◆ **Set task**: From the first line of the listing below to the line with "COL = S.collection", print each line exactly, and nothing more. Leave out the pictures.

◆ **Data block**:
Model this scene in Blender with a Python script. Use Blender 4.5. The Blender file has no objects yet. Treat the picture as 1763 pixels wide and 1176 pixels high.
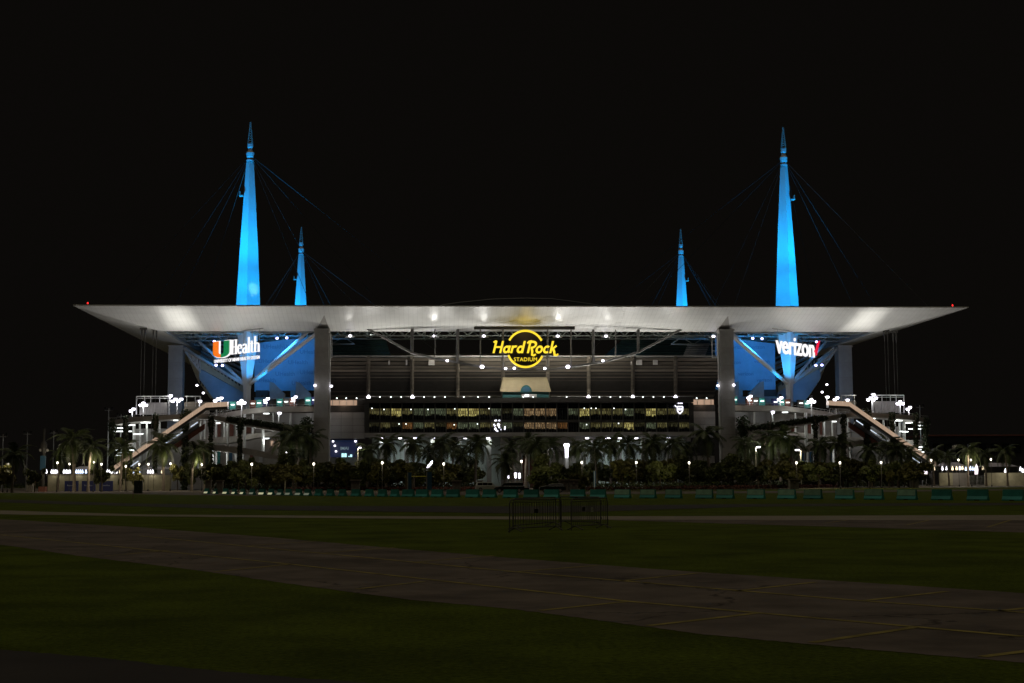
import bpy, math, random
import numpy as np
from mathutils import Vector, Matrix
R = math.radians
random.seed(7)
rng = np.random.default_rng(7)
S = bpy.context.scene
COL = S.collection

# ---------------------------------------------------------------- camera
YAW, PIT, ROL, CAMZ = 0.0612, 0.0984, -0.0053, 1.7
FPX, CXP, CYP = 1763 * 50 / 36, 881.5, 588.0          # 50 mm lens, photograph 1763 x 1176
_F = Vector((math.sin(YAW) * math.cos(PIT), math.cos(YAW) * math.cos(PIT), math.sin(PIT)))
_r = Vector((math.cos(YAW), -math.sin(YAW), 0)); _u = _r.cross(_F)
_R = _r * math.cos(ROL) + _u * math.sin(ROL); _U = -_r * math.sin(ROL) + _u * math.cos(ROL)
cam = bpy.data.objects.new('camera', bpy.data.cameras.new('camera')); COL.objects.link(cam)
cam.data.lens = 50; cam.data.sensor_width = 36; cam.data.clip_end = 5000; cam.data.clip_start = 0.1
M3 = Matrix((_R, _U, -_F)).transposed()
cam.matrix_world = Matrix.Translation((0, 0, CAMZ)) @ M3.to_4x4()
S.camera = cam

# ---------------------------------------------------------------- night sky, faint city glow, exposure
W = bpy.data.worlds.new('World'); S.world = W; W.use_nodes = True
bg = W.node_tree.nodes['Background']
bg.inputs[0].default_value = (1.0, 0.86, 0.72, 1); bg.inputs[1].default_value = 0.0032
sd = bpy.data.lights.new('sky_glow', 'SUN'); sd.energy = 0.33; sd.angle = R(40); sd.color = (1.0, 0.88, 0.66)
so = bpy.data.objects.new('sky_glow', sd); COL.objects.link(so)
so.rotation_euler = Vector((0.05, 0.19, -0.98)).to_track_quat('-Z', 'Y').to_euler()
S.view_settings.view_transform = 'Standard'; S.view_settings.look = 'None'
S.view_settings.exposure = 0; S.view_settings.gamma = 1
S.cycles.use_denoising = True
S.cycles.max_bounces = 4; S.cycles.diffuse_bounces = 2; S.cycles.glossy_bounces = 2
S.cycles.sample_clamp_indirect = 3
try: S.cycles.use_light_tree = True
except Exception: pass

# ---------------------------------------------------------------- helpers
def ray(px, py):
    return _R * ((px - CXP) / FPX) + _U * ((CYP - py) / FPX) + _F
def at(px, py, Y):                     # point in the depth plane Y seen at a photograph pixel
    d = ray(px, py); t = Y / d.y
    return Vector((d.x * t, Y, CAMZ + d.z * t))
def gnd(px, py, z=0.0):
    d = ray(px, py); t = (z - CAMZ) / d.z
    return Vector((d.x * t, d.y * t, z))
def gx(px, Y, z=0.0):                  # ground point below pixel column px at depth Y
    a = at(px, 830, Y); return Vector((a.x, Y, z))
XC, YC = 27.92, 498.35
def mir(p, s):                         # s = -1: as measured on the left; s = +1: reflected about the stadium axis
    p = Vector(p)
    return p if s < 0 else Vector((2 * XC - p.x, p.y, p.z))
def atm(px, py, Y, s): return mir(at(px, py, Y), s)

WL = {}
class MB:
    def __init__(self): self.v = []; self.f = []
    def add(self, vs, fs):
        n = len(self.v); self.v += [tuple(p) for p in vs]; self.f += [tuple(i + n for i in f) for f in fs]; return self
    def box(self, c, s, rz=0.0):
        cx, cy, cz = c; hx, hy, hz = s[0] / 2, s[1] / 2, s[2] / 2
        ca, sa = math.cos(rz), math.sin(rz); vs = []
        for z in (-hz, hz):
            for x, y in ((-hx, -hy), (hx, -hy), (hx, hy), (-hx, hy)):
                vs.append((cx + x * ca - y * sa, cy + x * sa + y * ca, cz + z))
        return self.add(vs, [(3, 2, 1, 0), (4, 5, 6, 7), (0, 1, 5, 4), (1, 2, 6, 5), (2, 3, 7, 6), (3, 0, 4, 7)])
    def prism(self, poly, off):        # closed 3-D polygon pushed along a vector
        off = Vector(off); n = len(poly); a = [Vector(p) for p in poly]; b = [p + off for p in a]
        fs = [tuple(range(n)), tuple(range(2 * n - 1, n - 1, -1))]
        for i in range(n): j = (i + 1) % n; fs.append((j, i, n + i, n + j))
        return self.add(a + b, fs)
    def tube(self, p, q, r, r2=None, n=8, caps=True):
        p, q = Vector(p), Vector(q); r2 = r if r2 is None else r2
        d = (q - p)
        if d.length < 1e-6: return self
        d.normalize(); a = d.cross(Vector((0, 0, 1)))
        if a.length < 1e-3: a = Vector((1, 0, 0))
        a.normalize(); b = d.cross(a); vs = []
        for c, rr in ((p, r), (q, r2)):
            for i in range(n):
                t = 2 * math.pi * i / n; vs.append(c + (a * math.cos(t) + b * math.sin(t)) * rr)
        fs = [(i, (i + 1) % n, n + (i + 1) % n, n + i) for i in range(n)]
        if caps: fs += [tuple(range(n - 1, -1, -1)), tuple(range(n, 2 * n))]
        return self.add(vs, fs)
    def path(self, pts, r, n=6):
        for a, b in zip(pts[:-1], pts[1:]): self.tube(a, b, r, n=n)
        return self
    def lathe(self, c, prof, n=12, rot=0.0):  # prof: (radius, z)
        c = Vector(c); vs = []; k = len(prof)
        for rr, z in prof:
            for i in range(n):
                t = 2 * math.pi * i / n + rot; vs.append((c.x + rr * math.cos(t), c.y + rr * math.sin(t), c.z + z))
        fs = [(j * n + i, j * n + (i + 1) % n, (j + 1) * n + (i + 1) % n, (j + 1) * n + i) for j in range(k - 1) for i in range(n)]
        fs += [tuple(range(n - 1, -1, -1)), tuple(range((k - 1) * n, k * n))]
        return self.add(vs, fs)
    def quad(self, a, b, c, d): return self.add([a, b, c, d], [(0, 1, 2, 3)])
    def mesh(self, name, mat, off=(0, 0, 0)):
        me = bpy.data.meshes.new(name)
        o = Vector(off)
        me.from_pydata([tuple(Vector(p) - o) for p in self.v], [], self.f)
        if mat: me.materials.append(mat)
        me.update(); return me
    def build(self, name, mat, parent=None, label=None, smooth=False, bevel=0):
        base = WL.get(parent, Vector((0, 0, 0))) if parent else Vector((0, 0, 0))
        me = self.mesh(name, mat, base)
        if smooth:
            for p in me.polygons: p.use_smooth = True
        o = bpy.data.objects.new(name, me); COL.objects.link(o)
        if parent: o.parent = parent
        WL[o] = base
        if label: o['label'] = label
        if bevel:
            m = o.modifiers.new('bevel', 'BEVEL'); m.width = bevel; m.segments = 2; m.limit_method = 'ANGLE'
        return o
def tag(o, label, cat, group=None):
    o['label'] = label; o['category'] = cat
    if group: o['group'] = group
    return o
def thing(name, label, cat, loc=(0, 0, 0), group=None):
    o = bpy.data.objects.new(name, None); COL.objects.link(o); o.location = loc; o.empty_display_size = 0.2
    WL[o] = Vector(loc); return tag(o, label, cat, group)
def place(name, me, parent=None, loc=(0, 0, 0), rot=(0, 0, 0), scale=1.0, world=True):
    o = bpy.data.objects.new(name, me); COL.objects.link(o)
    base = WL.get(parent, Vector((0, 0, 0))) if (parent and world) else Vector((0, 0, 0))
    if parent: o.parent = parent
    o.location = Vector(loc) - base; o.rotation_euler = rot
    o.scale = (scale,) * 3 if isinstance(scale, (int, float)) else scale
    WL[o] = Vector(loc); return o
def struct(o): o['kind'] = 'structure'; return o
def ordinal(i):
    w = ['first', 'second', 'third', 'fourth', 'fifth', 'sixth', 'seventh', 'eighth', 'ninth', 'tenth', 'eleventh', 'twelfth']
    if i < 12: return w[i]
    n = i + 1; return '%d%s' % (n, 'th' if 10 < n % 100 < 14 else {1: 'st', 2: 'nd', 3: 'rd'}.get(n % 10, 'th'))
def side(s): return 'left' if s < 0 else 'right'

# ---------------------------------------------------------------- materials
def mat(name, col, rough=0.7, var=0.15, scale=0.6, bump=0.0, metal=0.0, coat=0.0, rand=0.0, vec='Object', stretch=(1, 1, 1)):
    m = bpy.data.materials.new(name); m.use_nodes = True; nt = m.node_tree; N = nt.nodes; Lk = nt.links
    b = N['Principled BSDF']; b.inputs['Roughness'].default_value = rough; b.inputs['Metallic'].default_value = metal
    if coat: b.inputs['Coat Weight'].default_value = coat
    tc = N.new('ShaderNodeTexCoord'); mp = N.new('ShaderNodeMapping'); mp.inputs['Scale'].default_value = stretch
    Lk.new(tc.outputs[vec], mp.inputs[0])
    nz = N.new('ShaderNodeTexNoise'); nz.inputs['Scale'].default_value = scale; nz.inputs['Detail'].default_value = 6
    nz.inputs['Roughness'].default_value = 0.65
    Lk.new(mp.outputs[0], nz.inputs['Vector'])
    rp = N.new('ShaderNodeValToRGB')
    rp.color_ramp.elements[0].position = 0.3; rp.color_ramp.elements[1].position = 0.7
    rp.color_ramp.elements[0].color = tuple(max(0, c * (1 - var)) for c in col) + (1,)
    rp.color_ramp.elements[1].color = tuple(min(1, c * (1 + var)) for c in col) + (1,)
    Lk.new(nz.outputs['Fac'], rp.inputs[0]); out = rp.outputs[0]
    if rand:
        oi = N.new('ShaderNodeObjectInfo'); hs = N.new('ShaderNodeHueSaturation')
        mr = N.new('ShaderNodeMapRange'); mr.inputs['To Min'].default_value = 1 - rand; mr.inputs['To Max'].default_value = 1 + rand
        Lk.new(oi.outputs['Random'], mr.inputs['Value']); Lk.new(mr.outputs[0], hs.inputs['Value']); Lk.new(out, hs.inputs['Color']); out = hs.outputs[0]
    Lk.new(out, b.inputs['Base Color'])
    if bump:
        bp = N.new('ShaderNodeBump'); bp.inputs['Strength'].default_value = bump; bp.inputs['Distance'].default_value = 0.05
        Lk.new(nz.outputs['Fac'], bp.inputs['Height']); Lk.new(bp.outputs[0], b.inputs['Normal'])
    return m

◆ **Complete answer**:
Model this scene in Blender with a Python script. Use Blender 4.5. The Blender file has no objects yet. Treat the picture as 1763 pixels wide and 1176 pixels high.
import bpy, math, random
import numpy as np
from mathutils import Vector, Matrix
R = math.radians
random.seed(7)
rng = np.random.default_rng(7)
S = bpy.context.scene
COL = S.collection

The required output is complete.